■ Exercise ■
Among the entries below, find the line with "Keep writing the", then quote it and each following line up to and including the line with "seg('outlet_rod', [(408, 15.5), (506, 15.5)], 'steel', val)", and nothing else.

■ Material for the task ■
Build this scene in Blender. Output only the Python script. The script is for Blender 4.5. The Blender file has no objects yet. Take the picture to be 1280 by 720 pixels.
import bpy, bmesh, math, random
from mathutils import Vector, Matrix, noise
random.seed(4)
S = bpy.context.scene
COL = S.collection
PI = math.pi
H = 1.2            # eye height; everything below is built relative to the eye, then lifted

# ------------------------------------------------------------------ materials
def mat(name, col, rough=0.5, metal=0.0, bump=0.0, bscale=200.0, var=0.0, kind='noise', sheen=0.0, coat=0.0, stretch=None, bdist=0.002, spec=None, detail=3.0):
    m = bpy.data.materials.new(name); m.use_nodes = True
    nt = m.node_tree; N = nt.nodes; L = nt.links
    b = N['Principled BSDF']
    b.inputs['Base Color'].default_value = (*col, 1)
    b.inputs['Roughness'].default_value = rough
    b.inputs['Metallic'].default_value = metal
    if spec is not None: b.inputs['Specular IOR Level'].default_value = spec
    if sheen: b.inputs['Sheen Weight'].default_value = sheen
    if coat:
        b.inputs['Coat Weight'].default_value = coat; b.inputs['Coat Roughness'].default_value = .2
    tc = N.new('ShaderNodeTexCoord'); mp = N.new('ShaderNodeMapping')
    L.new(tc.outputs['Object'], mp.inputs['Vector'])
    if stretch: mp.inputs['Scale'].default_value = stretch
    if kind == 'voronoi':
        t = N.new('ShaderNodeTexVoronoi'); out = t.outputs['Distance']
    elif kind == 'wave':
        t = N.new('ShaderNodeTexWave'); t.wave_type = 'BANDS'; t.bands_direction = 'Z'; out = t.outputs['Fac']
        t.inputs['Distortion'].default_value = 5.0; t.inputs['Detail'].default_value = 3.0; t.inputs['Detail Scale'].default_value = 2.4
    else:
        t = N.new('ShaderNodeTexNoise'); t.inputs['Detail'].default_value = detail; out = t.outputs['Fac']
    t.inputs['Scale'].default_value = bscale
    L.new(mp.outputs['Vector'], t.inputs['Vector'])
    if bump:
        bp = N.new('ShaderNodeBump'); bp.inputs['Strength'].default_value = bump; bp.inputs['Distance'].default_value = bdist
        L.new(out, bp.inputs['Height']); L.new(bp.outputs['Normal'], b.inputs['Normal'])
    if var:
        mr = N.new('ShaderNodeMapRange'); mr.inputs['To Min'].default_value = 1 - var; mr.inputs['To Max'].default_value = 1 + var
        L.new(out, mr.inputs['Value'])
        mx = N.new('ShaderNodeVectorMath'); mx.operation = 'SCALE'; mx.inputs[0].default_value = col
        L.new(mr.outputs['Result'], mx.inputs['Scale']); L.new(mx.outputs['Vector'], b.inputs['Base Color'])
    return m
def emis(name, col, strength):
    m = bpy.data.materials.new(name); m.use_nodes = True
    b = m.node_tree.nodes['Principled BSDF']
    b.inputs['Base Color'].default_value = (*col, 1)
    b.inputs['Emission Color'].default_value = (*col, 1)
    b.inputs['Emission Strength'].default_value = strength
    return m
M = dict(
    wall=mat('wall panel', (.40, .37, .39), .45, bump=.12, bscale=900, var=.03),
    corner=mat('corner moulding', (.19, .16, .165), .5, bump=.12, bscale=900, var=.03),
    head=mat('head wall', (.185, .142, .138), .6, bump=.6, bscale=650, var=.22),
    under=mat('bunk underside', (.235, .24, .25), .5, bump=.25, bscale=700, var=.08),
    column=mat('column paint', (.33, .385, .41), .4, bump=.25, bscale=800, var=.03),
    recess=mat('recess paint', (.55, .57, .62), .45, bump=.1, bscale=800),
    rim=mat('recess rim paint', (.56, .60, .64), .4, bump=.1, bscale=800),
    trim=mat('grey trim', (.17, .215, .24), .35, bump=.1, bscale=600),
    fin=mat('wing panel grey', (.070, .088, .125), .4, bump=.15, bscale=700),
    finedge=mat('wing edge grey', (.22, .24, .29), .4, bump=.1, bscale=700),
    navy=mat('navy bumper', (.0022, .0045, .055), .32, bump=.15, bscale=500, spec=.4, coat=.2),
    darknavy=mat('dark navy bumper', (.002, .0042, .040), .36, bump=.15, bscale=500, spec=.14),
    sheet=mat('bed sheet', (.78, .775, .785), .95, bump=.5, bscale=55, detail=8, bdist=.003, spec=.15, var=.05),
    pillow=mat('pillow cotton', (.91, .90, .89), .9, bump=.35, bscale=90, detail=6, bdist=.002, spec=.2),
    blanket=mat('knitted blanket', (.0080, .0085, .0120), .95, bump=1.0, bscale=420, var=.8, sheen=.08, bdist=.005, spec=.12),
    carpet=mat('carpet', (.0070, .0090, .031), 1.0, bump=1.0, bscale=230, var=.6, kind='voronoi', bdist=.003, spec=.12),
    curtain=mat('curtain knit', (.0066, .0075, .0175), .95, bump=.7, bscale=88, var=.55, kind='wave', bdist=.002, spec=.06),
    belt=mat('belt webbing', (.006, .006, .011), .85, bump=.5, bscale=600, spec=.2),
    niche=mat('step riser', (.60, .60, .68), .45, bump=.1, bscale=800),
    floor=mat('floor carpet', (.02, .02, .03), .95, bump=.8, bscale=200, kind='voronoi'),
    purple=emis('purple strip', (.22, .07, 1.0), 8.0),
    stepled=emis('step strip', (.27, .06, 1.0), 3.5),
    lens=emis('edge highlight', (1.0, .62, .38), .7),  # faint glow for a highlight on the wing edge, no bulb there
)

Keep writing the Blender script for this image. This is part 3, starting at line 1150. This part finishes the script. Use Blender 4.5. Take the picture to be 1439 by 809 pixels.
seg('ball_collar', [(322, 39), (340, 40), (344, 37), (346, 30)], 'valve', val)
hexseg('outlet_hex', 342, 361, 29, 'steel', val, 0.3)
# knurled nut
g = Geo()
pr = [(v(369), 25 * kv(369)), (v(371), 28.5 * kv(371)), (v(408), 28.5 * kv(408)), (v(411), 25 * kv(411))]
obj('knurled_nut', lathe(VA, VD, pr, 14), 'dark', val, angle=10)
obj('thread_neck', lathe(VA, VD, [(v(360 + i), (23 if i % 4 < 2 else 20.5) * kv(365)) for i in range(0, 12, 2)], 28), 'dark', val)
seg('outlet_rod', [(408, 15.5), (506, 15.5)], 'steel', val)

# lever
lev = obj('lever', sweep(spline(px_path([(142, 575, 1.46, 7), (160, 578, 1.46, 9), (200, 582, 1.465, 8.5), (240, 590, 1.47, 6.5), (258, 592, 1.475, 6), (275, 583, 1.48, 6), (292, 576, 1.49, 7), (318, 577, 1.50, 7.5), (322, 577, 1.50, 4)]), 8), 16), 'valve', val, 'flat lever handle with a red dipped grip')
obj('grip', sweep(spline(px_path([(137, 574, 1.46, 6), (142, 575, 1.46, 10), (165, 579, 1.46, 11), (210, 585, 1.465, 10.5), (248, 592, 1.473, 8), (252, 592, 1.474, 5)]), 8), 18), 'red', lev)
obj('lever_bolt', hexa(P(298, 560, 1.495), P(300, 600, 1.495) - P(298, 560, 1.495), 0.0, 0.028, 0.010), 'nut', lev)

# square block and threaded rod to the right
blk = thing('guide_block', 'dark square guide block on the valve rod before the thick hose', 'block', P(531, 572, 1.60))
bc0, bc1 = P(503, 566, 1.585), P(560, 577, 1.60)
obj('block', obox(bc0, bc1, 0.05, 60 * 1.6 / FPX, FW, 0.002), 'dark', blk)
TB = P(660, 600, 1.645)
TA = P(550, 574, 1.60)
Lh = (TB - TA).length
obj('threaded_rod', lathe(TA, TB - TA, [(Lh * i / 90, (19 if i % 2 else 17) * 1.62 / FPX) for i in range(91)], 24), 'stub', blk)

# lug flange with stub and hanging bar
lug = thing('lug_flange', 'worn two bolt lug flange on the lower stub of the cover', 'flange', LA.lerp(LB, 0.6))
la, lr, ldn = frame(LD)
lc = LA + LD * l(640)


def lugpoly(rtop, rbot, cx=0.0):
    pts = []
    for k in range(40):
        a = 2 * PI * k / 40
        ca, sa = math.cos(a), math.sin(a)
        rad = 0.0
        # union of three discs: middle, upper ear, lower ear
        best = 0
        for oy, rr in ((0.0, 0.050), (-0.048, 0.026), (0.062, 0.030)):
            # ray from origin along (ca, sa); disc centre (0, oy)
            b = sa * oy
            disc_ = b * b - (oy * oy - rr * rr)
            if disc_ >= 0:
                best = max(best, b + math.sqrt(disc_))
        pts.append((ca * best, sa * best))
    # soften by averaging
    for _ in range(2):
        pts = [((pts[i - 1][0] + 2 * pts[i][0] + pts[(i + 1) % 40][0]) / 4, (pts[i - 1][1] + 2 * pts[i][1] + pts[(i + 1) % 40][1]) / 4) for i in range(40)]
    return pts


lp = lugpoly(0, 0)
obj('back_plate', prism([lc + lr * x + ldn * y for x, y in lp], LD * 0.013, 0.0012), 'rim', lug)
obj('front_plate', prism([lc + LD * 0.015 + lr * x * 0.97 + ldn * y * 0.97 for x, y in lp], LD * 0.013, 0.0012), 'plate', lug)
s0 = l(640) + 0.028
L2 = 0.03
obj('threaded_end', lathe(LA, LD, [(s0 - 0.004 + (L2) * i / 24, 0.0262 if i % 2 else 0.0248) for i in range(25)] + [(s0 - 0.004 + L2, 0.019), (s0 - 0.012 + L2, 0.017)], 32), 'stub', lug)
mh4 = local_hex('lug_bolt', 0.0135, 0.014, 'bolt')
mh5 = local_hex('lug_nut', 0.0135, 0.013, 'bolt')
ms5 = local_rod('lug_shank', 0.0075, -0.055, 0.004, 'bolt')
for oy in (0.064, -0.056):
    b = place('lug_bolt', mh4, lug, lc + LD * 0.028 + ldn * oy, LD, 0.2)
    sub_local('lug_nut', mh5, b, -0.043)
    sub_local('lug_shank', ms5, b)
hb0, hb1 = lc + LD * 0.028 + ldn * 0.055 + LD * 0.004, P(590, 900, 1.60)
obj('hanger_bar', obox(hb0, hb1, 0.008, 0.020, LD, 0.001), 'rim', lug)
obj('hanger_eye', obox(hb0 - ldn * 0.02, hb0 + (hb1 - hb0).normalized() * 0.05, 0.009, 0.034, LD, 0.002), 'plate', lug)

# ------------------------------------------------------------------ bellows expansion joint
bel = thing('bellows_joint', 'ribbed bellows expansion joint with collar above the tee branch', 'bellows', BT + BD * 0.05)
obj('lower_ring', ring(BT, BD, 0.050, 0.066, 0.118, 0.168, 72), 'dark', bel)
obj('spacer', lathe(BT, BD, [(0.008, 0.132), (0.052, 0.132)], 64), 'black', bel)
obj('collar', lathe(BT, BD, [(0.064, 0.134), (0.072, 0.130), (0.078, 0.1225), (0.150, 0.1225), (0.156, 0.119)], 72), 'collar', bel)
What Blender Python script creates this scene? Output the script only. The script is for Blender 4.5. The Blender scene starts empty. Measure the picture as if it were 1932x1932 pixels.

■ Full output ■
Keep writing the Blender script for this image. This is part 3, starting at line 1150. This part finishes the script. Use Blender 4.5. Take the picture to be 1439 by 809 pixels.
seg('ball_collar', [(322, 39), (340, 40), (344, 37), (346, 30)], 'valve', val)
hexseg('outlet_hex', 342, 361, 29, 'steel', val, 0.3)
# knurled nut
g = Geo()
pr = [(v(369), 25 * kv(369)), (v(371), 28.5 * kv(371)), (v(408), 28.5 * kv(408)), (v(411), 25 * kv(411))]
obj('knurled_nut', lathe(VA, VD, pr, 14), 'dark', val, angle=10)
obj('thread_neck', lathe(VA, VD, [(v(360 + i), (23 if i % 4 < 2 else 20.5) * kv(365)) for i in range(0, 12, 2)], 28), 'dark', val)
seg('outlet_rod', [(408, 15.5), (506, 15.5)], 'steel', val)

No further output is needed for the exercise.